Sunday, January 02, 2005


According to this post on The Big Picture, record album sales are up a modest 1.4% over the same holiday sales period in 2004.  Compare this with the fact that P2P music is also up and you begin to wonder if the record companies are just crying wolf over their business not growing quite as quickly as they would like it to.

From this post on the Social Customer Manifesto comes a link to this post on the blog of Paul Allen, Managing Partner of Infospace Ventures.  In Allen's post, he lists 10 things that he requires of you before he will have a in-person or phone meeting with you.  Lots of the requirements are based on your membership in LinkedIn and your corporate executives' membership in LinkedIn.  Also, not surprisingly, Allen requires that you have read Guy Kawasaki's Art of the Start.  Pompous as the post may seem, it really as a blueprint for how to get in front of a pretty important person; what I wonder is whether those who want to get in front of Paul Allen will take the time to find it (at least I've given you another chance to find a link to it here).

This post on Church of the Customer tells the story of a blogger that started blogging and landed a book deal in 8 days.  Apparently, according to this post, it was as simple as:  "The publishers went to the blog, checked it out and offered me the job as part of their writing team! That's going to open all sorts of doors."  Just for the record: I am more than happy to entertain any and all requests to author a book, just send me an e-mail.

43 ideas to get you beyond thinking differently to actually doing differently.  Sound interesting?  You can download the Incomplete Manifesto for Change written by Bruce Mau (I found it through this post on Brand Autopsy).  A few teasers: Love your experiments, Study, Drift, Process is more important than outcome, Harvest ideas.

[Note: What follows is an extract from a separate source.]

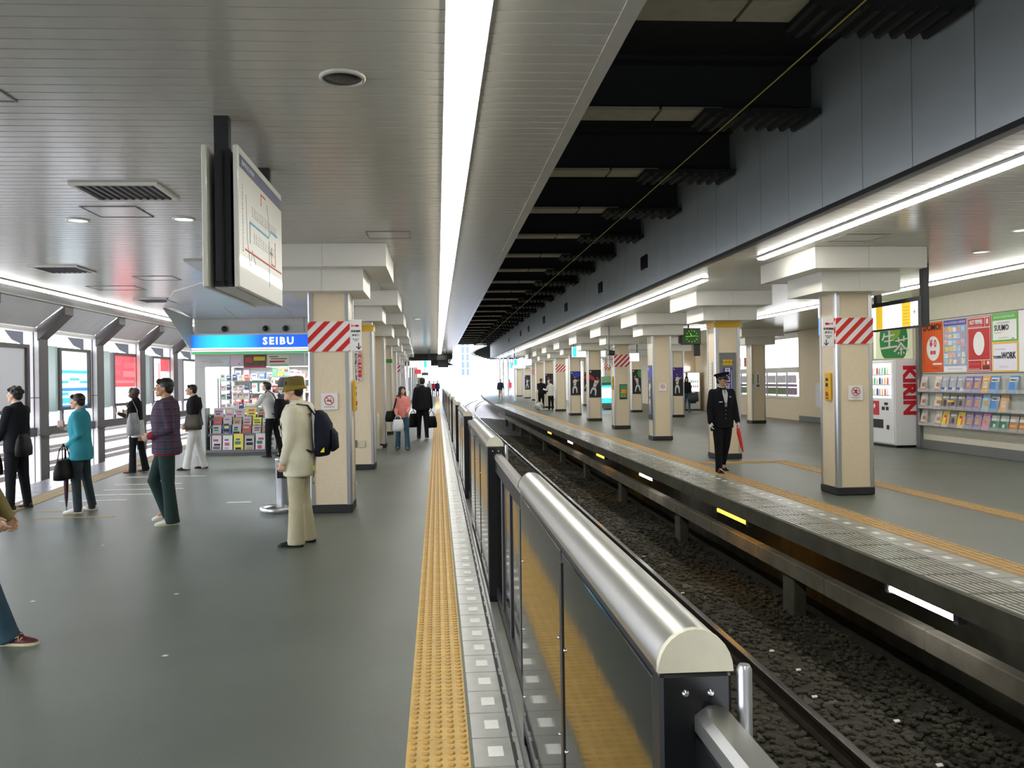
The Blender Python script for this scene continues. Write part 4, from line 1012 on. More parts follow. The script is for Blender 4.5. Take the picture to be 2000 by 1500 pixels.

What is your customer really buying?  That's the question posed by Roy Williams on this post at the Wizard of Ads Australia blog.  The answer?  Well, Roy actually calls this a revelation:  “What my customers think they are buying is altogether different than what I think I am selling.”  The simple thing to do: stop telling the customer what they want, figure out what they need, and give it to them.  What are your customers really buying?  Or more importantly: What is it that you think you are selling?